1025. And the mountains were not found, signifies that there was no longer any good of love. This is evident from the signification of "mountains," as being the church as to the good of love (see n. 405, 510, 850). "Mountains" mean the church as to the good of love, because "land" signifies the church, and angels that are in love to the Lord have their land upon mountains in the spiritual world; so "mountains" signify the church as to the good of love to the Lord. Such dwell upon mountains in the spiritual world because they are interior angels, and interior things in the spiritual world correspond to higher things, and actually become the higher. And this is why the Lord, because He is in the inmost, is called "the Most High," and is said "to dwell in the highest."
(Continuation: The Commandments in general)

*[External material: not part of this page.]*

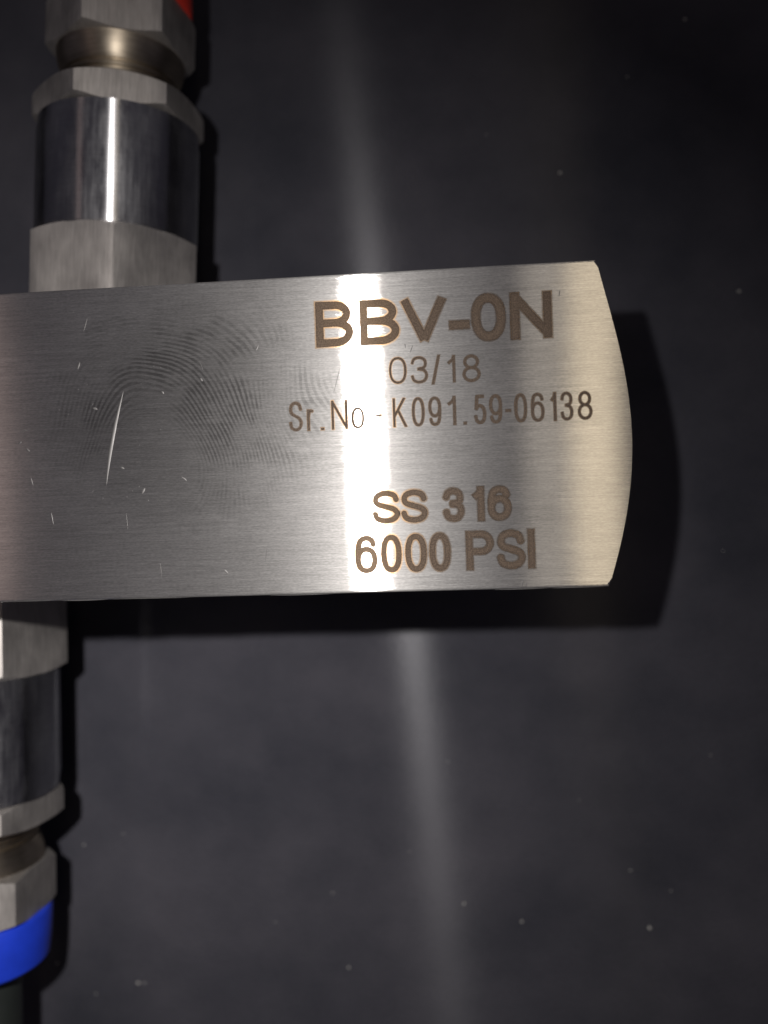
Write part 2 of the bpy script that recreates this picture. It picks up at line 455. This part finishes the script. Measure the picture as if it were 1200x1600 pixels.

[2] What these three senses in the commandments of the Decalogue are can be seen from the following summary explanation. The first commandment of the Decalogue, "Thou shalt not worship other gods besides Me," involves in the spiritual moral sense that nothing else nor anyone else is to be worshipped as Divine; nothing else, that is, nature, by attributing to it something Divine of Itself; nor anyone else, that is, any vicar of the Lord or any saint. In the celestial spiritual sense it involves that one God only is to be acknowledged, and not several according to their qualities, as the ancients did, and as some pagans do at this day, or according to their works, as Christians do at this day, who make one God from creation, another from redemption, and another from enlightenment. [3] This commandment in the Divine celestial sense involves that the Lord alone is to be acknowledged and worshiped, and a trinity in Him, namely, the Divine Itself from eternity, which is meant by the Father, the Divine Human born in time, which is meant by the Son of God, and the Divine that proceeds from both, which is meant by the Holy Spirit. These are the three senses of the first commandment in their order. From this commandment viewed in its threefold sense it is clear that it contains and includes in a summary all things that concern the Divine as to essence. [4] The second commandment, "Thou shalt not profane the name of God," contains and includes in its three senses all things that concern the quality of the Divine, since "the name of God" signifies His quality, which in its first sense is the Word, doctrine from the Word, and worship of the lips and of the life from doctrine; in its second sense it means the Lord's kingdom on the earth and the Lord's kingdom in the heavens; and in its third sense it means the Lord's Divine Human, for this is the quality of the Divine Itself. (That the Lord's Divine Human is "the name of God" in the highest sense may be seen above, n. 224.) In the other commandments there are likewise three internal senses for the three heavens; but these, the Lord willing, will be considered elsewhere.